Gavin Smyth outside Lisburn Court 
Pic Colm Lenaghan/Pacemaker

Gavin Smyth outside Lisburn Court Pic Colm Lenaghan/Pacemaker

Gavin Smyth outside Lisburn Court Pic Colm Lenaghan/Pacemaker

The father of a self-confessed killer has been ordered to do 90 hours community service for assaulting a journalist.

Gavin Smyth (42) was also told he must pay the journalist £200 compensation for the shocking attack.

Lisburn Magistrates Court heard on Thursday that Smyth, from Granville Place in Belfast, had been involved in an altercation with a journalist who was taking pictures outside court following a hearing involving his 22-year-old son Lee Smyth.

Last month at Belfast Crown Court, Lee Smyth was handed a nine-year sentence after he admitted to the manslaughter of Chris Meli, a 20-year-old father-of-one who was beaten by a crowd of up to 15 people in an area known as Doc’s Path in Twinbrook in December 2015.

Jailing Smyth, Mr Justice Colton said he had “no doubt” he had played a “leading role” in the attack on Mr Meli.

On Thursday, Gavin Smyth was sentenced for the November 9, 2018, attack outside Lisburn court having pleaded guilty to common assault last month.

His defence barrister told the court the journalist had been taking pictures of Smyth’s son and other defendants in the Christopher Meli case as they left the court.

He claimed the victim had “put the camera in the face” of the accused and that the mother of another defendant in the Meli case “slapped” the camera out of the victim’s hands.

She has since accepted a caution for attempted criminal damage.
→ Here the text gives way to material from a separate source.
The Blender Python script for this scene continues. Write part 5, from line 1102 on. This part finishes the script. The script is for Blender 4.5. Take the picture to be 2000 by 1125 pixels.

The defence barrister said the picture of exactly what happened next is “confusing” as there was “some ambiguity” as to who struck the journalist but he added that although Smyth accepted striking him it was “more of a push than a full blown punch”.

District Judge Rosemary Watters said she accepted the Meli case was an emotive one but said that did not justify Smyth’s actions.

She went on to say she regarded the incident as “serious” but also recognised the emotiveness of the case Mr Smyth’s son was involved in at the time.

Judge Watters revealed that Smyth was assessed as a low risk of reoffending and while he had a lengthy record for motoring offences, he had no previous for assault.